Your other novels, Dreams of Sleep, The Fireman’s Fair, and Rich in Love, are all set in contemporary times. What was different about writing a historical novel? Which did you enjoy writing most?
I knew that Nowhere Else on Earth would be unlike my earlier works. For those contemporary novels, I used my own world as backdrop. Research was unnecessary, because of course I was familiar with every aspect of that world and could call it up automatically. But for the historical novel, I needed to learn another world, and I needed to learn it intimately. Often I decided not to take notes on my research, hoping that the material would simply soak in and then later bubble up as quickly and as easily as if it were my own. Perhaps the most intriguing part of writing this book was, I discovered, the emergence in my mind of a new and different ethics of fiction. At every stage of work there arose crucial choices to be made, questions I’d never had to consider in the contemporary novel. How could I create fiction that remained loyal to truth? How much imaginative reconstruction could I do without misrepresenting the dead?
What’s a typical day of writing like for you? What are you working on now?
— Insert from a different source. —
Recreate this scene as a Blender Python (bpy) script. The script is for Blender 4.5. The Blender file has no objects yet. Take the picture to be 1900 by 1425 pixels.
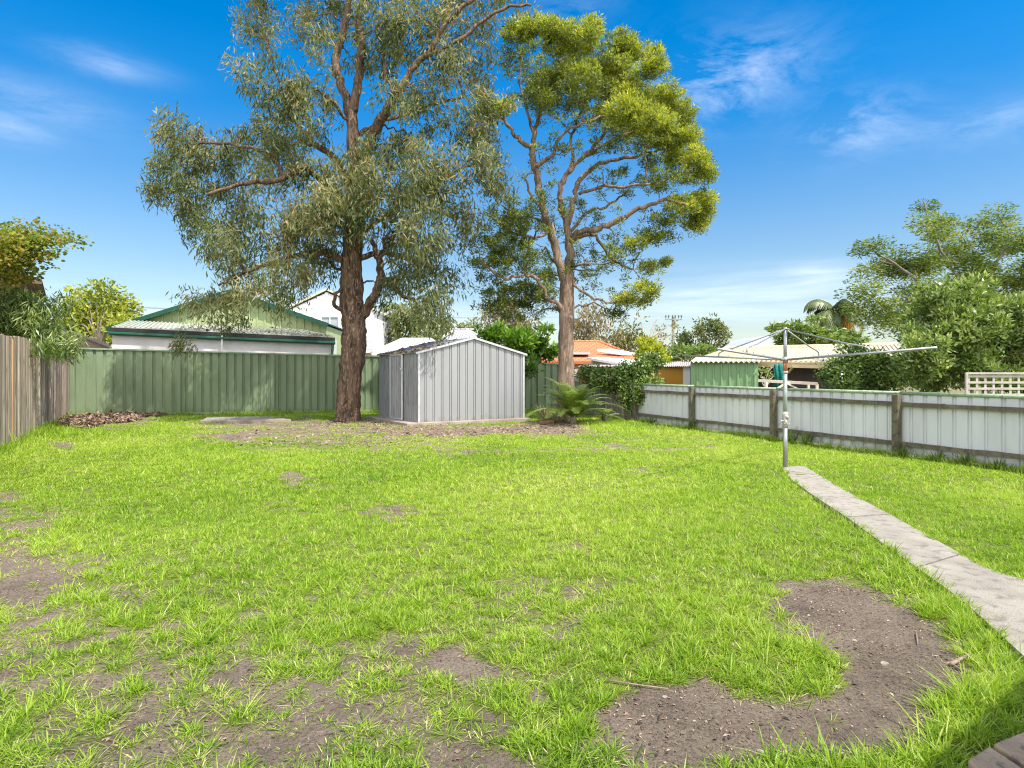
import bpy, math, random
import numpy as np
from mathutils import Vector, Matrix
random.seed(7); rng = np.random.default_rng(7)
R = math.radians
sc = bpy.context.scene

# ------------------------------------------------------------------ camera
EYE, F, HOR = 1.3, 1100.0, 690.0          # eye height, focal length in photo pixels, horizon row
cd = bpy.data.cameras.new('camera'); cam = bpy.data.objects.new('camera', cd)
sc.collection.objects.link(cam)
cam.location = (0, 0, EYE); cam.rotation_euler = (R(90), 0, 0)
cd.sensor_width = 36; cd.lens = 36 * F / 1900.0
cd.shift_y = -(712.5 - HOR) / 1900.0
cd.clip_start = 0.05; cd.clip_end = 3000
sc.camera = cam
# ------------------------------------------------------------------ light
SUN_EL, SUN_AZ = R(58), R(132)            # azimuth clockwise from +Y
S = Vector((math.cos(SUN_EL) * math.sin(SUN_AZ), math.cos(SUN_EL) * math.cos(SUN_AZ), math.sin(SUN_EL)))
sl = bpy.data.lights.new('sun', 'SUN'); sl.energy = 3.5; sl.angle = R(0.55); sl.color = (1, 0.95, 0.87)
so = bpy.data.objects.new('sun', sl); sc.collection.objects.link(so)
so.rotation_euler = S.to_track_quat('Z', 'Y').to_euler(); so.location = S * 40
sc.view_settings.view_transform = 'Standard'; sc.view_settings.look = 'None'
sc.view_settings.exposure = 1.03; sc.view_settings.gamma = 1
sc.cycles.use_denoising = True; sc.cycles.denoiser = 'OPENIMAGEDENOISE'; sc.cycles.denoising_input_passes = 'RGB_ALBEDO_NORMAL'; sc.cycles.denoising_prefilter = 'NONE'; sc.cycles.filter_width = 1.15
sc.cycles.max_bounces = 5; sc.cycles.diffuse_bounces = 3; sc.cycles.glossy_bounces = 2; sc.cycles.transmission_bounces = 4

def sdir(px, py):
    return Vector(((px - 950) / F, 1, (HOR - py) / F)).normalized()
w = bpy.data.worlds.new('World'); sc.world = w; w.use_nodes = True
nt = w.node_tree; nt.nodes.clear()
def N(t, **k):
    n = nt.nodes.new(t)
    for a, b in k.items(): setattr(n, a, b)
    return n
out = N('ShaderNodeOutputWorld'); bg = N('ShaderNodeBackground'); bg.inputs[1].default_value = 0.10
sky = N('ShaderNodeTexSky', sky_type='NISHITA'); sky.sun_disc = False
sky.sun_elevation = SUN_EL; sky.sun_rotation = SUN_AZ
sky.air_density = 1.1; sky.dust_density = 0.3; sky.ozone_density = 1.6; sky.altitude = 100
hs = N('ShaderNodeHueSaturation'); hs.inputs['Saturation'].default_value = 1.44; hs.inputs['Value'].default_value = 1.0
nt.links.new(sky.outputs[0], hs.inputs['Color'])
tc = N('ShaderNodeTexCoord')
sz0 = N('ShaderNodeSeparateXYZ'); nt.links.new(tc.outputs['Generated'], sz0.inputs[0])
hr = N('ShaderNodeMapRange'); hr.inputs[1].default_value = 0; hr.inputs[2].default_value = .42; hr.inputs[3].default_value = .62; hr.inputs[4].default_value = 1.04; nt.links.new(sz0.outputs[2], hr.inputs[0])
hq = N('ShaderNodeMapRange'); hq.inputs[1].default_value = 0; hq.inputs[2].default_value = .38; hq.inputs[3].default_value = 1.0; hq.inputs[4].default_value = 1.54; nt.links.new(sz0.outputs[2], hq.inputs[0]); nt.links.new(hq.outputs[0], hs.inputs['Saturation'])
hm = N('ShaderNodeVectorMath', operation='SCALE'); nt.links.new(hs.outputs[0], hm.inputs[0]); nt.links.new(hr.outputs[0], hm.inputs['Scale'])
def math_n(op, a, b=None, clamp=False):
    m = N('ShaderNodeMath', operation=op); m.use_clamp = clamp
    for i, v in enumerate((a, b)):
        if v is None: continue
        if isinstance(v, (int, float)): m.inputs[i].default_value = v
        else: nt.links.new(v, m.inputs[i])
    return m.outputs[0]
def cirrus(spots, rot, scl, lo, hi, seed):
    mp = N('ShaderNodeMapping'); mp.inputs['Rotation'].default_value = (0, rot, 0); mp.inputs['Scale'].default_value = scl
    mp.inputs['Location'].default_value = (seed, seed * .3, 0)
    nt.links.new(tc.outputs['Generated'], mp.inputs[0])
    nz = N('ShaderNodeTexNoise'); nz.inputs['Scale'].default_value = 1.0; nz.inputs['Detail'].default_value = 13
    nz.inputs['Roughness'].default_value = 0.68; nz.inputs['Distortion'].default_value = 0.35
    nt.links.new(mp.outputs[0], nz.inputs[0])
    mr = N('ShaderNodeMapRange'); mr.inputs[1].default_value = lo; mr.inputs[2].default_value = hi
    nt.links.new(nz.outputs[0], mr.inputs[0])
    tot = None
    for (px, py, rx, ry, st) in spots:
        c = sdir(px, py)
        mm = N('ShaderNodeMapping', vector_type='TEXTURE')
        mm.inputs['Location'].default_value = c
        mm.inputs['Scale'].default_value = (rx / F, 0.6, ry / F)
        nt.links.new(tc.outputs['Generated'], mm.inputs[0])
        ln = N('ShaderNodeVectorMath', operation='LENGTH'); nt.links.new(mm.outputs[0], ln.inputs[0])
        sq = math_n('MULTIPLY', ln.outputs['Value'], ln.outputs['Value'])
        g = math_n('POWER', 2.718, math_n('MULTIPLY', sq, -1.4))
        g = math_n('MULTIPLY', g, st)
        tot = g if tot is None else math_n('ADD', tot, g)
    return math_n('MULTIPLY', mr.outputs[0], tot, True)
c1 = cirrus([(1330, 150, 130, 60, .8), (1590, 235, 75, 45, .55), (1850, 225, 90, 30, .3), (1060, 20, 80, 25, .25)], R(-32), (6, 6, 16), .42, .78, 2.3)
c2 = cirrus([(1360, 555, 300, 48, .72), (1520, 505, 60, 18, .6), (830, 600, 260, 36, .6), (200, 570, 420, 45, .45), (1180, 640, 500, 24, .3)], R(6), (2.6, 2.6, 30), .36, .8, 5.1)
c3 = cirrus([(205, 118, 65, 20, .40), (60, 190, 110, 34, .26), (20, 245, 40, 20, .35)], R(14), (5, 5, 18), .36, .75, 8.7)
tot = math_n('ADD', math_n('ADD', c1, c2), c3, True)
tot = math_n('MULTIPLY', tot, 0.68)
# unseen white cloud added behind the viewer, bright for neutral fill on the fences
sx = N('ShaderNodeSeparateXYZ'); nt.links.new(tc.outputs['Generated'], sx.inputs[0])
behind = N('ShaderNodeMapRange'); behind.inputs[1].default_value = .25; behind.inputs[2].default_value = -.25; nt.links.new(sx.outputs[1], behind.inputs[0])
bn = N('ShaderNodeTexNoise'); bn.inputs['Scale'].default_value = 2.2; bn.inputs['Detail'].default_value = 8; nt.links.new(tc.outputs['Generated'], bn.inputs[0])
br_ = N('ShaderNodeMapRange'); br_.inputs[1].default_value = .36; br_.inputs[2].default_value = .52; nt.links.new(bn.outputs[0], br_.inputs[0])
mx = N('ShaderNodeMixRGB'); mx.inputs[2].default_value = (8.2, 8.4, 8.7, 1)
nt.links.new(tot, mx.inputs[0]); nt.links.new(hm.outputs[0], mx.inputs[1])
mx2 = N('ShaderNodeMixRGB'); mx2.inputs[2].default_value = (13, 12.9, 12.9, 1); nt.links.new(math_n('MULTIPLY', behind.outputs[0], br_.outputs[0]), mx2.inputs[0]); nt.links.new(mx.outputs[0], mx2.inputs[1])
nt.links.new(mx2.outputs[0], bg.inputs[0]); nt.links.new(bg.outputs[0], out.inputs[0])

# ------------------------------------------------------------------ helpers
def P(px, py, d): return Vector(((px - 950) / F * d, d, EYE - (py - HOR) / F * d))
def G(px, py):
    d = EYE * F / (py - HOR); return Vector(((px - 950) / F * d, d, 0))

def hash2(ix, iy, seed):
    h = (ix.astype(np.int64) * 374761393 + iy.astype(np.int64) * 668265263 + seed * 974634777) & 0xFFFFFFFF
    h = ((h ^ (h >> 13)) * 1274126177) & 0xFFFFFFFF
    return ((h ^ (h >> 16)) & 0xFFFF) / 65535.0
def vnoise(x, y, seed=0):
    ix = np.floor(x); iy = np.floor(y); fx = x - ix; fy = y - iy
    fx = fx * fx * (3 - 2 * fx); fy = fy * fy * (3 - 2 * fy)
    a = hash2(ix, iy, seed); b = hash2(ix + 1, iy, seed); c = hash2(ix, iy + 1, seed); d = hash2(ix + 1, iy + 1, seed)
    return (a * (1 - fx) + b * fx) * (1 - fy) + (c * (1 - fx) + d * fx) * fy
def fbm(x, y, seed=0, o=4):
    t = 0; a = .5; s = 0
    for i in range(o):
        t = t + a * vnoise(x * 2 ** i + i * 17.3, y * 2 ** i - i * 9.1, seed + i); s += a; a *= .5
    return t / s
def hz(x, y):
    x = np.asarray(x, float); y = np.asarray(y, float)
    near = np.clip((x * x + y * y) / 4, 0, 1)
    return (fbm(x * .9 + 50, y * .9 + 50, 3, 3) - .5) * .07 * near - 0.012 + (fbm(x * 7, y * 7, 9, 2) - .5) * .018
def gz(x, y): return float(hz(np.array([x]), np.array([y]))[0])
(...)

I love to get up early in the morning—the earlier the better—and go directly to my office in the Confederate Home, once the refuge of Civil War widows, now a residence for women as well as studio space for writers and artists. When I’m being good, I write hard all day every day, and the intensity of the work creates an energy that keeps the fiction rolling. In a different mode, I might write a sentence, look out the window and daydream for several hours, then go home and work in the vegetable garden. I have started two new books, one set in the past and one in the present. Both are waiting, and I will soon have to choose.